His big and crackling cast also includes John Hurt as Claire and Justine's lecherous, reprobate father, Stellan Skarsgård (father of Alexander) as the ruthless P.R.-agency boss who's trying to get her to churn out a slogan on her wedding night, Udo Kier as a queeny, resentful wedding planner. It's a lot of fun -- not a concept often associated with Trier's work -- even as the mutual hostility starts to come boiling through the glossy surface like hot magma. Best of all is '70s art-film goddess Charlotte Rampling as Claire and Justine's acerbic mother, who serves as a sort of voice of God. Weddings are stupid and love is not forever, she snaps at Justine: "Enjoy it while it lasts." When Justine tries to confide in Mom that she feels frightened, the latter replies, "We all are, sweetie. Just get on with it."

Trier told us during the press conference that "Melancholia" is "not so much a film about the end of the world as a film about a state of mind," and I think that's right. Still, he wants us to know what happens in "Claire," the final section of the film, before we get to it, and we learn the ultimate fate of the Earth in a brief, haunting prelude before we even get to the wedding scenes. His first shot, in fact, is a stunner, a close-up of Dunst's face looking as stricken and depressed as a beautiful face can, with birds falling from the sky all around her. I won't say more about that right now, except to quote Trier on his own philosophy: "Sometimes we see a film to find out how it ends, and I object to that. Do we go to a James Bond film and think there's a chance he may not survive? You can know what happens and still not know how it happens, or still hope that you are mistaken and that it might not happen, and that is interesting to me."

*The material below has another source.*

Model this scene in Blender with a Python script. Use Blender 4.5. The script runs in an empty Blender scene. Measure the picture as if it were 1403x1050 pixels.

"Claire" is apparently set some weeks later, and the cast of characters is stripped down to the two sisters, Claire's husband John (Sutherland) and their son Leo, who is seven or so. These people have to follow Rampling's advice and just get on with it, which means preparing however they can for the possibility or likelihood that that expanding blue ball in the sky -- Trier's visual effects team has done some amazing work here -- will bring with it the end of life on Earth. Indeed, Justine declares that there is no other life in the universe, and that that's a good thing: "The Earth is evil. No one will grieve for it." I will tentatively suggest that Trier's apparent belief that we are alone is a form of theology, and in fact a form of covert belief in God, but let's table that for another time.

In this section it is Claire who surrenders to despair, and Justine who pulls herself out of her personal pit of gloom long enough to gather her sister and nephew to her. Indeed Justine embraces Melancholia as a friend or kindred spirit; in one breathtaking scene, she reclines naked on a riverbank at night, luxuriating in the double light of our own Moon and the new planetary visitor, looking like an eerie, extraterrestrial Rhinemaiden. "Claire" is harder to watch because we know how it's going to end, but then, we know how our lives will end and that doesn't stop us from wanting to live them.

There is tremendous pain in "Melancholia," but also ravishing beauty, at a level the abundantly talented Trier has never sustained before. He's right that it's not a movie about the end of the world (unless the religious wackos who think that's coming this weekend are correct). It's about facing life and death and mental illness with as much courage and love as you could muster, and what could be more grand and romantic than that? If the depresso Nordic class clown is trying to undercut his own movie by talking about Hitler and pornography, it's only because he's made something tender and exquisite and metaphysical and vulnerable, and now he wants to smash it.

By Andrew O'Hehir

Andrew O'Hehir is executive editor of Salon.